Hero Honda's biggest success has been its ability to nudge market share upwards-from 52 per cent to 57 in 2008-09-at a time when bank finance was not easy to come by either for consumers or for its dealers (some 75 per cent of bike sales were happening via auto finance). The company could do this because it didn't have to rely too much on banks but on its own welllubricated funding machine.

It uses the services of subsidiary Hero Honda Fin Lease to raise funds at competitive rates. "The dealers need funds for roughly 45 days-during the festive season-and it is often cumbersome for them to raise it from banks," says Sud. Hero Honda regularly gets advance estimates of fund requirements of its associates, raises funds at competitive prevailing market rates and then lends to its associates.

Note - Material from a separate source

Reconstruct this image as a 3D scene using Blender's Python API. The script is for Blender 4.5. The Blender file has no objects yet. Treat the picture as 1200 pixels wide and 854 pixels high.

It duly went about that task in 2008-09. While the dealers had indicated only around Rs 350 crore, in a tight market, the finance subsidiary raised Rs 425 crore in July 2008. "To plan for the activity is critical. If we had waited for till September to raise this money, we would not have got even Rs 5 crore," Sud recounts.

Hero Honda kept selling through the slowdown, which cast its shadow on the festive season in September and October. But guess what: It sold a record 6,00,000 units in October-12 per cent higher than the previous highest of 5,31,000 in October 2006.

The strategy continued to work not just during tight money conditions. In 2009-10, when banks were flush with liquidity but averse to lending to small companies, Hero Honda Fin Lease again pulled in Rs 250 crore. The company's vendors gained as their cost of money shrank by close to 300 basis points, even as Fin Lease made money on the difference due to its higher credit ratings.

"We do this very proactively. None of the vendors had asked us for money," says Sud before explaining, "Morally, we take responsibility for their well-being. It is a long-term relationship. It is not based on transactions." Hero Honda, for its part, is a cash-surplus company. However, liquidity management apart, the company, like a genuine blue chip, used the adverse circumstances to its advantage. It continued introducing new models and variants to keep customer interest alive, and stubbornly refused to cut ad spend. It also continued to expand its reach in rural India. From 2,000 touch points in the hinterland, the company is now at 4,200 points today.

CFO MANTRAS

  • Plan fund-raising much in advance, and not at the 11th hour.
  • Risk management is an imperative at all times.good and bad.
  • Relationship with vendors has to be long-term, not transaction-based.
The customers rewarded it with good sales. Today, roughly 40 per cent come from non-urban markets. Overall, the company sold more two- wheelers in the domestic market than the second, third and fourth placed manufacturers put together in 2008-09, even as operating margins increased 120 basis points over the previous year.

How does 2010-11 look? Sud, a veteran of many business cycles, cautions that things are not going to be easy this year. Inflation and prices of crude and other commodities are what he worries about. But his focus-in good times or bad- doesn't waver: Rigorous risk management, use of technology to the hilt to increase business, and looking within the company to spot and remedy inefficiencies. His parting words of wisdom: "Be alert, be in touch with the ever-changing environment."